La machine à vapeur de Newcomen en action

En 1713, un enfant, du nom de Humphrey Potter, était chargé de cette triste besogne. C’était un dur maître à servir qu’une telle machine. Impossible de s’en éloigner pendant une minute ; à peine était-il permis d’en détacher les yeux. « Allons, vite, petit Potter, ouvre ce robinet et ferme celui-ci. Allons, allons, petit Potter, dépêche-toi d’ouvrir celui que tu as fermé, et de fermer celui que tu as ouvert. Vite, vite, vite, petit Potter, recommence ce que tu viens de faire et continue toujours, toujours, toujours, et ne va pas t’endormir car si tu t’endors, la machine éclatera, et tu seras tué, mon petit ! » Et le malheureux enfant ouvrait et fermait, fermait et ouvrait les robinets, sans relâche, dix à douze fois par minute, six cents fois par heure, six mille fois par journée de dix heures.

Tout en faisant ce travail abrutissant, Humphrey Potter se disait : « Voyez-vous cette grande machine qui a besoin qu’on lui ouvre et qu’on lui ferme ses robinets ! Est-ce qu’elle ne pas se servir elle-même ? » Et comme il s’était rendu un compte très exact du jeu de la machine, un jour la réponse lui vint : « Oui elle pourrait se servir elle-même au moyen de ficelles de longueur convenable attachées aux robinets et au balancier qui, en s’élevant et en s’abaissant, tirerait tantôt l’une, tantôt l’autre. » Ce ne fut sans doute pas du premier coup qu’il réussit à donner leur vraie longueur aux ficelles et à trouver leur point d’attache. Enfin, victoire la machine allait toute seule et Potter pouvait aller jouer.

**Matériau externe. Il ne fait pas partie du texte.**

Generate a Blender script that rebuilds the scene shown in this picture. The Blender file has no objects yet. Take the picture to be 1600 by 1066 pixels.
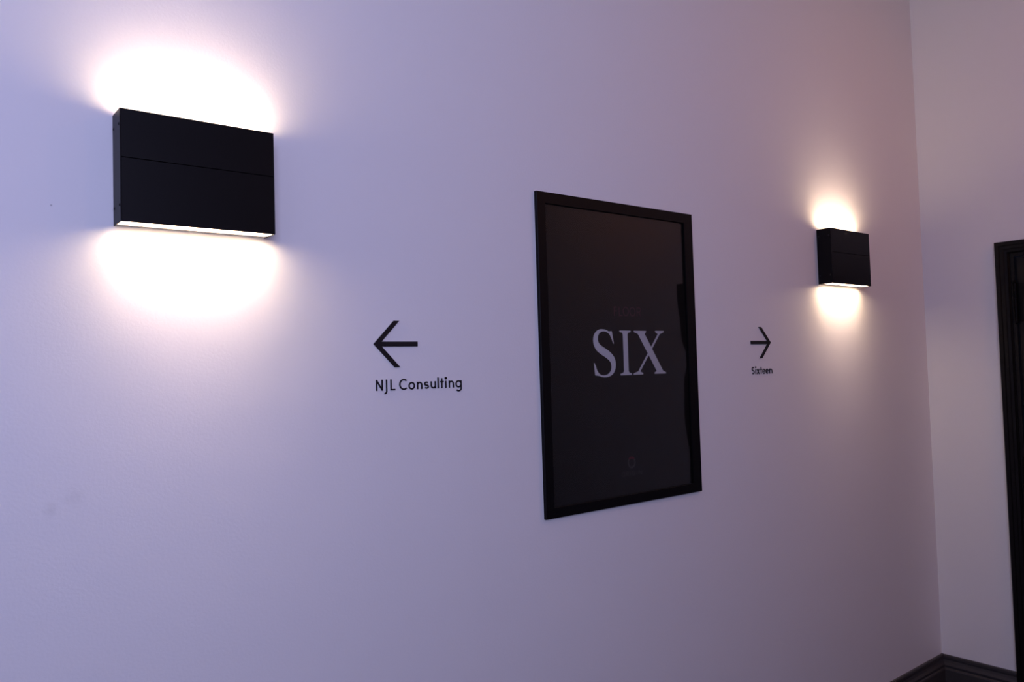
import bpy, bmesh, math
from mathutils import Vector, Matrix

sc = bpy.context.scene
C = sc.collection

# ------------------------------------------------------------------ camera
CAM_POS = Vector((0.0, -1.6, 1.5))
YAW, PITCH, ROLL, FPX = 0.6728, 0.03781, -0.02983, 1230.685
fw = Vector((math.sin(YAW)*math.cos(PITCH), math.cos(YAW)*math.cos(PITCH), math.sin(PITCH)))
r0 = fw.cross(Vector((0, 0, 1))).normalized()
u0 = r0.cross(fw)
r1 = r0*math.cos(ROLL) + u0*math.sin(ROLL)
u1 = -r0*math.sin(ROLL) + u0*math.cos(ROLL)
cd = bpy.data.cameras.new('camera')
cam = bpy.data.objects.new('camera', cd)
C.objects.link(cam)
cam.matrix_world = Matrix(((r1.x, u1.x, -fw.x, CAM_POS.x),
                           (r1.y, u1.y, -fw.y, CAM_POS.y),
                           (r1.z, u1.z, -fw.z, CAM_POS.z),
                           (0, 0, 0, 1)))
cd.sensor_fit = 'HORIZONTAL'
cd.sensor_width = 36.0
cd.lens = FPX/1600*36.0
cd.clip_start = 0.02
sc.camera = cam

# ------------------------------------------------------------------ colour management, world, lights
vs = sc.view_settings
vs.view_transform = 'Standard'
vs.look = 'None'
vs.exposure = 0.0
vs.gamma = 1.0
vs.use_curve_mapping = False

SCONCE_EMIT = (64.0, 59.0)               # radiance of the lower and upper diffusers
SCONCE_COL = (1.0, 0.72, 0.47)
BEAM_POWER, BEAM_SPREAD, BEAM_COL = (0.28, 0.23), (66, 90), (1.0, 0.74, 0.70)   # lower and upper beam of each sconce
DAY_POWER, DAY_COL = 59.5, (0.55, 0.57, 1.0)
WARM_POWER, WARM_COL = 3.0, (1.0, 0.40, 0.07)
DOWN_POWER, DOWN_COL = 7.5, (1.0, 0.36, 0.15)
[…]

Dès que cette jolie invention fut connue, tous les mécaniciens la mirent à profit, car non seulement la machine marchait seule, mais encore elle marchait plus vite que par le passé, et le piston montait quinze fois par minute, au lieu de dix ou douze fois. Le principe en resta, les ficelles de Humphrey Potter étant par la suite seulement remplacées par ce qu’on nomme les tiroirs.